Here are five things PRs wish bloggers knew:

1. They want an easy way to contact you

PRs often find great bloggers they want to work with, but at times struggle to get in contact with these bloggers. Often, they fill in the contact form and then wait anywhere from 24 hours+ to hear back from you.

In a perfect world, that’s a realistic timeline, but in the world of PR, that’s a lifetime away. They also resort to stalking you on social media in the hopes of finding your contact details. Please make your email address easily available.

2. They don't enjoy having to search for you

Make your location easily available on your blog and social media channels. PRs need to know if you are Johanesburg or Cape Town-based, or where you’re from so that they can invite you to appropriate events.

If you’re Johannesburg-based and get invited to events in Cape Town, only for the brand to tell you that they don’t have the budget to fly you up, know that your location most likely was not easily available.

If an invite is time sensitive, the PR may make an educated guess based on the images in your feed as to where you’re from. They don’t always get it right, but they try.

3. They prefer it when you make your availability clear

When proactively sending out your profile, please include your availability/ if you have a fill time job and cannot attend events during the day, please let us know upfront so we don’t spam you with invites for events we already know you cannot attend. Let us rather invite you to the ‘after 5pm’ or weekend events that you’re more likely to attend.

4. Your name needs to be easy to find

If your name is different to your blog's name, make your name easy to find. PRs cannot put your blog name on your name tag, unfortunately. Help make their jobs easier. PR's campaigns move fast, and if they can get all your particulars quickly, they are more likely to use you.

It’s super embarrassing when the client says what is (insert blog's name) real name and then PR’s have to say, 'I don’t know' or 'I've emailed and am still awaiting a reply. The client's next reaction is to tell the PR to remove them and only include people they know.

5. They want to be valued

A PR’s role is to garner exposure for their clients. They regularly get asked to add bloggers to their PR lists. When reaching out to a brand to collaborate, please have integrity for your craft, and respect for the PR’s craft, too.

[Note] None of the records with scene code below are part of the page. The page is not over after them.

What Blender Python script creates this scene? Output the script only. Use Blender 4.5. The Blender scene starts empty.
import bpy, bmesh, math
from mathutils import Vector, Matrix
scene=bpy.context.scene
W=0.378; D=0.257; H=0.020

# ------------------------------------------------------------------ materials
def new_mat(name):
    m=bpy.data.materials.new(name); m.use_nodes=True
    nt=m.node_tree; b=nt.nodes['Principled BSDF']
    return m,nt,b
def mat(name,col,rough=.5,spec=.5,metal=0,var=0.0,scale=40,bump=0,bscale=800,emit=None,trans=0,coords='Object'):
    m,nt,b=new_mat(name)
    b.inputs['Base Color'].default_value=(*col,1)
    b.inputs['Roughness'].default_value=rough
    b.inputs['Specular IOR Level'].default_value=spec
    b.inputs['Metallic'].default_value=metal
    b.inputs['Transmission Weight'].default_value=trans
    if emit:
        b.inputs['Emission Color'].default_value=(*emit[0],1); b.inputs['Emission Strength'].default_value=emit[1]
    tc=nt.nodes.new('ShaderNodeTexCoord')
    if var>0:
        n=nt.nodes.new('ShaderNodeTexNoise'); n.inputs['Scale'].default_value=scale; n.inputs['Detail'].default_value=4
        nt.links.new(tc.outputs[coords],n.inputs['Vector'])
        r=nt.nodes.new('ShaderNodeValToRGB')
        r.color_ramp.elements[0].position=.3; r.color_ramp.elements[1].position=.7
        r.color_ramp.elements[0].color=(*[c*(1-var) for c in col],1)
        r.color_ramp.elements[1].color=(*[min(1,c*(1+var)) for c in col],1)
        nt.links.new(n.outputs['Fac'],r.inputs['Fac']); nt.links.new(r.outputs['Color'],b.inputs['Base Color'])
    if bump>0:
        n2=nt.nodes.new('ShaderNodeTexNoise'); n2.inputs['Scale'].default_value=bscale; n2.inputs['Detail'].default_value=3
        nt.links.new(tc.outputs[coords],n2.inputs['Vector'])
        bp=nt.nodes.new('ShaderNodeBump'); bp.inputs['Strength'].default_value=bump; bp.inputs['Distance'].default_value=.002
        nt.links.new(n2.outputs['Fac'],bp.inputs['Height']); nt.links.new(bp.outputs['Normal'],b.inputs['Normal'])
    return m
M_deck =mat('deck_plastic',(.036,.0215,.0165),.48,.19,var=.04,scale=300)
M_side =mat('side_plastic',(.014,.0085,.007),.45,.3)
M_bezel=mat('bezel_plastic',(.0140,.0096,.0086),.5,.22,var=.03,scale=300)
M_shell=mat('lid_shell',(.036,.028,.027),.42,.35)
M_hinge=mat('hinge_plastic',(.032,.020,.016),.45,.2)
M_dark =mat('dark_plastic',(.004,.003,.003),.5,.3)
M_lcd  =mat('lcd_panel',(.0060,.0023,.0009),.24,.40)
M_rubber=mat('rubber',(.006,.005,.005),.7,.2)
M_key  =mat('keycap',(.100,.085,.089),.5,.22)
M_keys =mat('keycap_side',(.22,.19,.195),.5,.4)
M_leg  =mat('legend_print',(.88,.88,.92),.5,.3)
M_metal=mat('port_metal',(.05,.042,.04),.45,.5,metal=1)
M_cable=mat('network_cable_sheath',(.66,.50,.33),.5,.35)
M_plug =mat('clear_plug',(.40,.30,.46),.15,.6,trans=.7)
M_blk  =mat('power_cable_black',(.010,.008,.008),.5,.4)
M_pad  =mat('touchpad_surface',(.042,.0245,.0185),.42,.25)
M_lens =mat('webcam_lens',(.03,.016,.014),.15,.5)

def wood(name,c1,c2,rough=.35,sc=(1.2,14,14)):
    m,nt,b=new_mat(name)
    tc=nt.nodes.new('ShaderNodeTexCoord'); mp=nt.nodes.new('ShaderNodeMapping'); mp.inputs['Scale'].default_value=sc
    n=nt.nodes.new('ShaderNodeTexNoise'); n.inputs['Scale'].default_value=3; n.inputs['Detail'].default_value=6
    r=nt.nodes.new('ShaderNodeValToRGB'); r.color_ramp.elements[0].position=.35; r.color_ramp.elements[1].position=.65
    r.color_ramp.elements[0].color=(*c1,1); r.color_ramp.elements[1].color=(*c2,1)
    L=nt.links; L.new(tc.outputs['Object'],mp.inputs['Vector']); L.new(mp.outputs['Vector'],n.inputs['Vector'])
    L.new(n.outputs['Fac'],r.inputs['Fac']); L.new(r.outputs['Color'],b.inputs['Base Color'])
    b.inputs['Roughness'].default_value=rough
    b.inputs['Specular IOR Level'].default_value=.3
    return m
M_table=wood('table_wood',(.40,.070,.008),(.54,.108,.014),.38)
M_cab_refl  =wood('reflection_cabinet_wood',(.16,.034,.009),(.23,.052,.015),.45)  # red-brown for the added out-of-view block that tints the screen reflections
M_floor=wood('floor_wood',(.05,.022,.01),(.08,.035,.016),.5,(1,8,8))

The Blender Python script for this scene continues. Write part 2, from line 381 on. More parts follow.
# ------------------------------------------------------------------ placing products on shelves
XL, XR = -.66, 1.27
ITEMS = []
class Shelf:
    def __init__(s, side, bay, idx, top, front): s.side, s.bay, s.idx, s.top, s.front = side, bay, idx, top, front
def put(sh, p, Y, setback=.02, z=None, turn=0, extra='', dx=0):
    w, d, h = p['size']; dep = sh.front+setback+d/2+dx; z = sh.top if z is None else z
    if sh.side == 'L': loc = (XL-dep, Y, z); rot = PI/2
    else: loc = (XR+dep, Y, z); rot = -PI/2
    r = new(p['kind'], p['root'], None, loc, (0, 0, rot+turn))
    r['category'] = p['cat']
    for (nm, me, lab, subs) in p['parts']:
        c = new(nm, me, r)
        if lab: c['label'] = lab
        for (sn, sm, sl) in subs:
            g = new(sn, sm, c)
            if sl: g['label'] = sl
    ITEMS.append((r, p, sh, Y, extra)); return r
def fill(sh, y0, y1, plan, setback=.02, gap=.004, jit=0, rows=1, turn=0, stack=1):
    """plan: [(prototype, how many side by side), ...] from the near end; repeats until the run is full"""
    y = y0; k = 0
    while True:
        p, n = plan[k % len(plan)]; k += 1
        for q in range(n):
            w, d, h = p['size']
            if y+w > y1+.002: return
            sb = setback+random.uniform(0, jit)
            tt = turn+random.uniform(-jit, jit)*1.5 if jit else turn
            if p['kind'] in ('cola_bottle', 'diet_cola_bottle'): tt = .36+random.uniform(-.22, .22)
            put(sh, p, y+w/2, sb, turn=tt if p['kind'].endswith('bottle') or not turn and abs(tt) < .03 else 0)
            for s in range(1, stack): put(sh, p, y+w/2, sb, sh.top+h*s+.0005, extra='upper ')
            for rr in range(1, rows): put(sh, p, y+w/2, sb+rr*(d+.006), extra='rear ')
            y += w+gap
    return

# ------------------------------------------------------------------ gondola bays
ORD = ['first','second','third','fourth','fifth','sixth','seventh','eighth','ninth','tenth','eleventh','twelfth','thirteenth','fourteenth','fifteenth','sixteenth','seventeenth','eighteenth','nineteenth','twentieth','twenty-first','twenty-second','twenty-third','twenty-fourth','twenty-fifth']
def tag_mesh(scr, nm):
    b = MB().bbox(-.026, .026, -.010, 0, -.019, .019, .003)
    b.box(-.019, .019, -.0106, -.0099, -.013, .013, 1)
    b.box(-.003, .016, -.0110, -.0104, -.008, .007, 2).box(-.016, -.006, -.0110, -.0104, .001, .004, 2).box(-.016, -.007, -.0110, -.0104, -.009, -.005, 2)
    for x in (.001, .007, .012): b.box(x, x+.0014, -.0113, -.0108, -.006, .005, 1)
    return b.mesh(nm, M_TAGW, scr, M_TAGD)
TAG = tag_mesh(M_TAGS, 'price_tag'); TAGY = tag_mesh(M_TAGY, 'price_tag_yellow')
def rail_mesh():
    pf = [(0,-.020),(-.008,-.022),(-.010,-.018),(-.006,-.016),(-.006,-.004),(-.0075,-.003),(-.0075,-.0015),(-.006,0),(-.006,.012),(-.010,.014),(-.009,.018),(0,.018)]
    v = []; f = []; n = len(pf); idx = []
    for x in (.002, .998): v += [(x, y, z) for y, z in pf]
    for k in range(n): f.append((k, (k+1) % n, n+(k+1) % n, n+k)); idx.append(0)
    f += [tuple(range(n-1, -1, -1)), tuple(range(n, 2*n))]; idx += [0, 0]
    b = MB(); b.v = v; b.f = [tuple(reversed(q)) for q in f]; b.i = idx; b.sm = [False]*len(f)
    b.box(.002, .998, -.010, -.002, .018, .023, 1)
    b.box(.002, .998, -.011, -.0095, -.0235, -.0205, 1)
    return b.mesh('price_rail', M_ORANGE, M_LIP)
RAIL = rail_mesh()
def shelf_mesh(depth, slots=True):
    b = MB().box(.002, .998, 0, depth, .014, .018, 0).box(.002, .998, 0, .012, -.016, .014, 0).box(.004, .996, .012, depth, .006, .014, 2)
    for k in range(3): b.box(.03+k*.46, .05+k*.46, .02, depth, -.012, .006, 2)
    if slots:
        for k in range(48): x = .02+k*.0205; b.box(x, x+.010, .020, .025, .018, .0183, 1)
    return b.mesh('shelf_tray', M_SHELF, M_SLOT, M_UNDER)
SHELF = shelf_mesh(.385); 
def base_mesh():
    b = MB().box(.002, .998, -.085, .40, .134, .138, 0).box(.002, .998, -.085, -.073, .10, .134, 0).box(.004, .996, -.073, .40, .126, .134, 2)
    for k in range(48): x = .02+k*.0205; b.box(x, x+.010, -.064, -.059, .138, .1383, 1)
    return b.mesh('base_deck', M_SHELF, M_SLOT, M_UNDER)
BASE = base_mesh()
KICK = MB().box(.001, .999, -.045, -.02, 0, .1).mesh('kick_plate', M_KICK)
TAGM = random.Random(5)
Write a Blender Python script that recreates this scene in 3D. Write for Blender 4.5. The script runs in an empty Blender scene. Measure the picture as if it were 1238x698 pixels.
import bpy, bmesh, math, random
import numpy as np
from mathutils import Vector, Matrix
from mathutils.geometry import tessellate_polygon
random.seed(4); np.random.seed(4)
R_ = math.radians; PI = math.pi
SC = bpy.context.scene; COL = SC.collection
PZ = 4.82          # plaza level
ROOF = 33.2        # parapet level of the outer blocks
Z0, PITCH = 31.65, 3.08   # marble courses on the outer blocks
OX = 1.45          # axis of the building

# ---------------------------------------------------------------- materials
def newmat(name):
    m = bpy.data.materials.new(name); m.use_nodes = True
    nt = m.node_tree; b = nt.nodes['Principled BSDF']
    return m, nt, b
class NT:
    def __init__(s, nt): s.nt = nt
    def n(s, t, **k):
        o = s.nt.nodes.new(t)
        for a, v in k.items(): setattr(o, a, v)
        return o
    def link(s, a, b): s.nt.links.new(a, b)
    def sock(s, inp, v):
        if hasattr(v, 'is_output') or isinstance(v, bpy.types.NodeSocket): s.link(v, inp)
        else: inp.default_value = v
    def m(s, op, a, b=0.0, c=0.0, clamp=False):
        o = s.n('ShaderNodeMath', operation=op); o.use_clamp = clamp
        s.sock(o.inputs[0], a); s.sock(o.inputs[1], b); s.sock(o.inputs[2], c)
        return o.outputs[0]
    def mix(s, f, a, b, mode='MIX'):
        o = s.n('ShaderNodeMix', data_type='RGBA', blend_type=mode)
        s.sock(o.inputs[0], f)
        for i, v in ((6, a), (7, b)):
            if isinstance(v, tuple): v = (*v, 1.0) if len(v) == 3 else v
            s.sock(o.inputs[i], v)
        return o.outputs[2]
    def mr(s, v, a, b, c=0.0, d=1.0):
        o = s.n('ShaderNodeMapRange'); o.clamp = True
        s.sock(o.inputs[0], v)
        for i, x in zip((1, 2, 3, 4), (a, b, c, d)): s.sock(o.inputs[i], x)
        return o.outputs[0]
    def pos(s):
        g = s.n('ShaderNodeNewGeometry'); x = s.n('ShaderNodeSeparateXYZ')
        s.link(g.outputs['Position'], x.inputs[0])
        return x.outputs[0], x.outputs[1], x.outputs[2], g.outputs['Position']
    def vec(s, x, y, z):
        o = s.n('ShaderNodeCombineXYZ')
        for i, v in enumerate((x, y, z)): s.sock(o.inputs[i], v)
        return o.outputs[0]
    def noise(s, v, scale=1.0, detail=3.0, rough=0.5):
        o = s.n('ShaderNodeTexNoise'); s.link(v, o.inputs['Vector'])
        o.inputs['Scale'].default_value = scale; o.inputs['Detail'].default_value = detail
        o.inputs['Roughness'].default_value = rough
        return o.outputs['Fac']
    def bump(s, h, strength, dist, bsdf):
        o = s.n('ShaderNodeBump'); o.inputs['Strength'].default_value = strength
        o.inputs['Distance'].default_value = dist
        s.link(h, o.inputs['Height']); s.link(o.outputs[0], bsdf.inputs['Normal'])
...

Many PRs have hosted events where they invite ‘up and coming bloggers’ who attended the event, ate the food, enjoyed the spoils worth x amount, took a goodie bag worth x amount and then the PR never heard from them again.

Not a thank you (or any sort of client feedback to share in their report), not a social post and not a blog post. When you attend the event and then offer no value in return, the PR is put in a difficult position where they must now justify why they invited five up-and-coming bloggers at x amount per head and received nothing out of the deal.

When this happens, the PR will never use you again as the impression you’ve created is that you’re there for the freebie, and not to expose your audience to a new product.